Extracted entries:
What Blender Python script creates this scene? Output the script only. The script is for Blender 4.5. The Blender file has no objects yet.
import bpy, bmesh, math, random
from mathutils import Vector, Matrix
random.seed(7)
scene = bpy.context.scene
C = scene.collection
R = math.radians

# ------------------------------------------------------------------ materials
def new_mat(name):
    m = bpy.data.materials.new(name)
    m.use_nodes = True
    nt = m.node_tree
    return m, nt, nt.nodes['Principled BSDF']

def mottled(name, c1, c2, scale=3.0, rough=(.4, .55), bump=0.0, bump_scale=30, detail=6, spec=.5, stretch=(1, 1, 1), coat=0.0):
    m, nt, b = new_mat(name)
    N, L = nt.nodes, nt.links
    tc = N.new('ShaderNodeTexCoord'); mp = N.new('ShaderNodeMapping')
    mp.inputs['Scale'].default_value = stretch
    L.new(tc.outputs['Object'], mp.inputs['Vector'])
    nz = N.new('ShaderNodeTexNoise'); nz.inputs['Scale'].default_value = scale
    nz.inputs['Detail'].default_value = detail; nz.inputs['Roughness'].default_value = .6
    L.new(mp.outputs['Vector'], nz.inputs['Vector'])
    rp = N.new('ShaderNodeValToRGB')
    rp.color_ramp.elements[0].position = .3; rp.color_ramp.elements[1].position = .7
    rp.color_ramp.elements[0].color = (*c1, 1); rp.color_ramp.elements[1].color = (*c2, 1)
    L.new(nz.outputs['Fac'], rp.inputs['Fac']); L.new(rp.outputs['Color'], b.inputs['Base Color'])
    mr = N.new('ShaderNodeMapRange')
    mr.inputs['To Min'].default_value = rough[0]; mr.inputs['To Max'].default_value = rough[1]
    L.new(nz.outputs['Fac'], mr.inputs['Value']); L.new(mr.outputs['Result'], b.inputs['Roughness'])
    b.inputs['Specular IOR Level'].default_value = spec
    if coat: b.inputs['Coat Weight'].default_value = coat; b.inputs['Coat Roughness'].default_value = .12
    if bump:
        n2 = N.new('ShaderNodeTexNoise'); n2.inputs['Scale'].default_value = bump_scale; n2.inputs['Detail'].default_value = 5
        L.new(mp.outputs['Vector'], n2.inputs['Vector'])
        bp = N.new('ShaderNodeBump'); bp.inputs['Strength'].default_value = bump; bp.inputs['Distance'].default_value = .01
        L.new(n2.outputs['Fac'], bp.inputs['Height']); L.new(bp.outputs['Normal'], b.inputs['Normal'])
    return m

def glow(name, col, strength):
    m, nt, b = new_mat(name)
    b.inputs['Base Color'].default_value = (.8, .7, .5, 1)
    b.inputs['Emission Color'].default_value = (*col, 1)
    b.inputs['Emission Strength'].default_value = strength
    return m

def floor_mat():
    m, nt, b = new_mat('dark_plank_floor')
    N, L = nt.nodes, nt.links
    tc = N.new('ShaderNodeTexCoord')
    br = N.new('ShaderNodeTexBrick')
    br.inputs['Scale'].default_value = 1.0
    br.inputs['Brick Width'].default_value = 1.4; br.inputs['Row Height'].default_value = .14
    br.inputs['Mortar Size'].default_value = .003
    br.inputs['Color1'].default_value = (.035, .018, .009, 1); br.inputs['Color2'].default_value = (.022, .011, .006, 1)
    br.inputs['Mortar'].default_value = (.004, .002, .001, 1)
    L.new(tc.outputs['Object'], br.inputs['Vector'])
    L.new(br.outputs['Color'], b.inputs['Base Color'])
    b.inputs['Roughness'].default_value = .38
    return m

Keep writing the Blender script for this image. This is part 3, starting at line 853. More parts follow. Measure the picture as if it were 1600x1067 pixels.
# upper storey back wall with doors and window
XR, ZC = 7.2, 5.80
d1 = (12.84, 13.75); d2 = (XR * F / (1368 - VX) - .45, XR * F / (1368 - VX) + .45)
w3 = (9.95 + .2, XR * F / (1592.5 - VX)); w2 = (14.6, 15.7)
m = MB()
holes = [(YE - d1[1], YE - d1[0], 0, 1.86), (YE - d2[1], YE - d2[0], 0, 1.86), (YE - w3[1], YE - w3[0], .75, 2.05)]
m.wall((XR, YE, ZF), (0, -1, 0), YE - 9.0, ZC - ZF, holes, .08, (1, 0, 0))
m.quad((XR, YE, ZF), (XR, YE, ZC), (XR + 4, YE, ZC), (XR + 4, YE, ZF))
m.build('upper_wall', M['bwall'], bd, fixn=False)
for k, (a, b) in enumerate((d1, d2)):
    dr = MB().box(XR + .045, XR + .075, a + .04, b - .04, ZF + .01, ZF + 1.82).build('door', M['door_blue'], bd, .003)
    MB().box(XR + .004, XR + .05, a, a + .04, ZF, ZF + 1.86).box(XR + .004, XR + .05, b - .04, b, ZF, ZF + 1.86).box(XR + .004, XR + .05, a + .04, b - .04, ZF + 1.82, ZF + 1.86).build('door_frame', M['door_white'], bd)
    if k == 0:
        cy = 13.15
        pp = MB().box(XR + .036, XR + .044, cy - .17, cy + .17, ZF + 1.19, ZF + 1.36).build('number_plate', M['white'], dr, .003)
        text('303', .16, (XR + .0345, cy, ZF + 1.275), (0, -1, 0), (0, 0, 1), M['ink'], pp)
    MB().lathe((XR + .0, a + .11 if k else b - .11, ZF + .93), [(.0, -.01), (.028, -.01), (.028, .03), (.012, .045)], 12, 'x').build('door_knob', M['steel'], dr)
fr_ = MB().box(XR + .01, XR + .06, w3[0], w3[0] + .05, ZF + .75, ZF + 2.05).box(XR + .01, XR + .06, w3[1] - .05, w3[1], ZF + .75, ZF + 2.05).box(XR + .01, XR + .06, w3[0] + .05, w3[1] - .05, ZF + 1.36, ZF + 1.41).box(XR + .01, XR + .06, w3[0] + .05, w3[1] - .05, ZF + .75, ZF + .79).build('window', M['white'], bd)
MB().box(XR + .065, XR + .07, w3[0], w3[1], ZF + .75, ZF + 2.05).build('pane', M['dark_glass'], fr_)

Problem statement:
Return a word-for-word copy of the lines from the beginning of the listing to the line holding "return m, nt, nt.nodes['Principled BSDF']", both kept.

Solved problem:
What Blender Python script creates this scene? Output the script only. The script is for Blender 4.5. The Blender file has no objects yet.
import bpy, bmesh, math, random
from mathutils import Vector, Matrix
random.seed(7)
scene = bpy.context.scene
C = scene.collection
R = math.radians

# ------------------------------------------------------------------ materials
def new_mat(name):
    m = bpy.data.materials.new(name)
    m.use_nodes = True
    nt = m.node_tree
    return m, nt, nt.nodes['Principled BSDF']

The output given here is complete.